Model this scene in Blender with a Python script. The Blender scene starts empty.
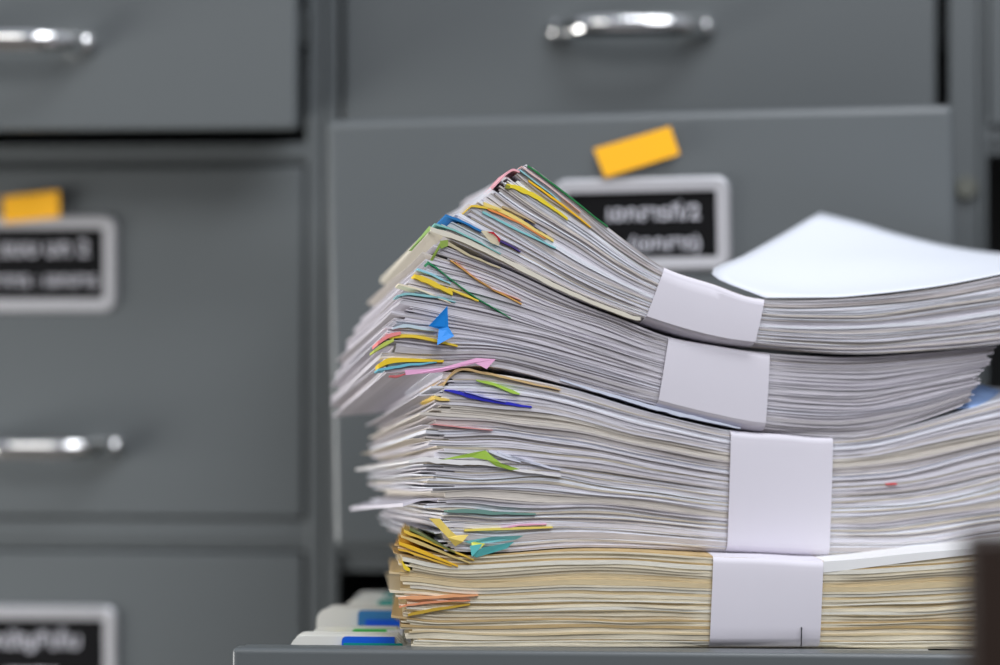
import bpy, bmesh, math, random
from mathutils import Vector, Matrix, noise

random.seed(11)
# ------------------------------------------------------------------ camera
F = 2925.0                       # focal length in pixels of the 1000 px wide frame
CAM = Vector((0.0, 0.0, 0.86))
YAW = math.radians(4.6)
FW = Vector((-math.sin(YAW), math.cos(YAW), 0)); RT = Vector((math.cos(YAW), math.sin(YAW), 0)); UP = Vector((0, 0, 1))
sc = bpy.context.scene
cd = bpy.data.cameras.new('camera'); cam = bpy.data.objects.new('camera', cd); sc.collection.objects.link(cam)
cam.location = CAM; cam.rotation_euler = (math.radians(90), 0, YAW)
cd.sensor_width = 36; cd.lens = F * 36 / 1000; cd.clip_start = 0.05
cd.dof.use_dof = True; cd.dof.focus_distance = 1.768; cd.dof.aperture_fstop = 2.5
sc.camera = cam
# ------------------------------------------------------------------ world, lights, exposure
w = bpy.data.worlds.new('world'); sc.world = w; w.use_nodes = True
bg = w.node_tree.nodes['Background']; bg.inputs[1].default_value = 0.64
_nt = w.node_tree; _tc = _nt.nodes.new('ShaderNodeTexCoord'); _sp = _nt.nodes.new('ShaderNodeSeparateXYZ'); _rp = _nt.nodes.new('ShaderNodeValToRGB')
_nt.links.new(_tc.outputs['Generated'], _sp.inputs[0]); _nt.links.new(_sp.outputs[2], _rp.inputs[0]); _nt.links.new(_rp.outputs[0], bg.inputs[0])
_e = _rp.color_ramp.elements; _e[0].position = 0.0; _e[0].color = (.31, .30, .30, 1); _e[1].position = .45; _e[1].color = (.80, .86, .97, 1)   # room: darker low down, pale ceiling
def area(name, loc, target, sx, sy, power, color):
    l = bpy.data.lights.new(name, 'AREA'); l.shape = 'RECTANGLE'; l.size = sx; l.size_y = sy; l.energy = power; l.color = color
    o = bpy.data.objects.new(name, l); sc.collection.objects.link(o); o.location = loc
    o.rotation_euler = (Vector(target) - Vector(loc)).to_track_quat('-Z', 'Y').to_euler(); return o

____

### The exercise:
Every line of the data should be copied as it stands, without the images.

### Answer to the task:
Model this scene in Blender with a Python script. The Blender scene starts empty.
import bpy, bmesh, math, random
from mathutils import Vector, Matrix, noise

random.seed(11)
# ------------------------------------------------------------------ camera
F = 2925.0                       # focal length in pixels of the 1000 px wide frame
CAM = Vector((0.0, 0.0, 0.86))
YAW = math.radians(4.6)
FW = Vector((-math.sin(YAW), math.cos(YAW), 0)); RT = Vector((math.cos(YAW), math.sin(YAW), 0)); UP = Vector((0, 0, 1))
sc = bpy.context.scene
cd = bpy.data.cameras.new('camera'); cam = bpy.data.objects.new('camera', cd); sc.collection.objects.link(cam)
cam.location = CAM; cam.rotation_euler = (math.radians(90), 0, YAW)
cd.sensor_width = 36; cd.lens = F * 36 / 1000; cd.clip_start = 0.05
cd.dof.use_dof = True; cd.dof.focus_distance = 1.768; cd.dof.aperture_fstop = 2.5
sc.camera = cam
# ------------------------------------------------------------------ world, lights, exposure
w = bpy.data.worlds.new('world'); sc.world = w; w.use_nodes = True
bg = w.node_tree.nodes['Background']; bg.inputs[1].default_value = 0.64
_nt = w.node_tree; _tc = _nt.nodes.new('ShaderNodeTexCoord'); _sp = _nt.nodes.new('ShaderNodeSeparateXYZ'); _rp = _nt.nodes.new('ShaderNodeValToRGB')
_nt.links.new(_tc.outputs['Generated'], _sp.inputs[0]); _nt.links.new(_sp.outputs[2], _rp.inputs[0]); _nt.links.new(_rp.outputs[0], bg.inputs[0])
_e = _rp.color_ramp.elements; _e[0].position = 0.0; _e[0].color = (.31, .30, .30, 1); _e[1].position = .45; _e[1].color = (.80, .86, .97, 1)   # room: darker low down, pale ceiling
def area(name, loc, target, sx, sy, power, color):
    l = bpy.data.lights.new(name, 'AREA'); l.shape = 'RECTANGLE'; l.size = sx; l.size_y = sy; l.energy = power; l.color = color
    o = bpy.data.objects.new(name, l); sc.collection.objects.link(o); o.location = loc
    o.rotation_euler = (Vector(target) - Vector(loc)).to_track_quat('-Z', 'Y').to_euler(); return o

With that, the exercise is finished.